Vós ainda não podeis pensar em grandes dignidades, porque sois crianças, mas de
pequenos se conhece a vossa afeição aos altos postos. Perguntai a um
meninozinho que mal sabe o a se quer ser soldado ou general, e ele vos
responderá que quer ser general. É preciso reprimir estas inclinações naturais,
e não as animar com pensamentos orgulhosos.
Havia
uma vez uma rã num charco, ao pé de um monte muito elevado. As vezes ela punha
a verdosa cabeça fora do limo e dizia:
Oh!
se eu estivesse no cimo do monte!
Pôde
tanto nela este pensamento, que um dia ela se resolveu a subir. A pequenos
saltos ou andando preguiçosamente, cada dia ela avançava alguns metros. Ao cabo
de um ano pôde chegar ao cume. Mas, ao dar o último salto de contentamento,
tropeçou numa pedra, e, dando voltas, rolou pelo monte abaixo, até chegar outra
vez ao pântano. Então compreendeu o seu equívoco e disse cheia de amargura:
Errei!
Errei!
Desde
esse fato, as rãs não cantam de outra maneira.
Assim
poderiam cantar também muitos meninos ambiciosos quando se vêem ludibriados:
Errei!
Errei!
Determinai-vos,
pois, a alcançar esta virtude tão necessária como bela. Por ser ela tão
simpática e atraente, até a vaidade se encobre com ela.
Uma
vez Nosso Senhor quis coroar de flores a humildade, e imediatamente acorreram
todas as flores. O Senhor viu-Se um pouco embaraçado para escolher entre tantas
e tão lindas. A maioria delas, ao olhar para a humildade tão soberanamente
bela, queriam cingir-lhe a fronte, e aproximavam-se do Senhor oferecendo-Lhe as
suas corolas e dizendo:
A
mim! A mim!
O
Senhor pôs de lado umas dálias por espalhafatosas; umas camélias, desprezou-as
por inodoras, e até afastou uns cravos, que se retiraram um pouco ressentidos.

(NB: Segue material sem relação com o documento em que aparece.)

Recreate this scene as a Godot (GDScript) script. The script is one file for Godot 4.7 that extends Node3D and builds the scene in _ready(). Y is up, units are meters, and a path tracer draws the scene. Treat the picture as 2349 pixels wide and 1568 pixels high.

Ofereceu-se-Lhe então a rosa, certa do seu triunfo: era a rainha das flores, a
mais bela e fragrante. O Senhor inclinou-Se para colhê-la, mas espetou-o um
espinho:
Tão
linda e com espinhos? — disse Ele, e não a quis.
Mas
percebia-se um aroma que saía de entre a erva. Por entre uns raminhos o Senhor
viu uma violeta que se inclinava envergonhada, ocultando a gentil corola por
entre as fibras.
Eras
tu, florinha boa, que despedias essa fragrância? Tu te pareces com a humildade,
ocultas-te como ela, e tua fragrância rescende no mais fundo da alma. Serás tu
que lhe formarás a coroa.
Disse,
e cingiu a fronte da humildade com essas fragrantes florinhas. E desde então a
violeta é símbolo da humildade.
Meus
filhos, enamorai-vos da humildade, vede-lhe a representação na violeta sem
cores brilhantes, roxinha e oculta, mas fragrante. Amai-a como Cristo a amou, e
praticai-a como Ele a praticou vestindo-se da nossa carne e nascendo, num
presépio, de uma humilde donzelinha.
A
essa Virgem pura que tanto exceliu nesta virtude necessária, pedi que vo-la
conceda para humilhardes o vosso coração soberbo. Com isso começareis a
praticar todas as virtudes, pois a humildade tira o maior tropeço para
consegui-las, que é o amor próprio.
Para
conseguirmos esta virtude, rezemos-lhe três Ave-Marias.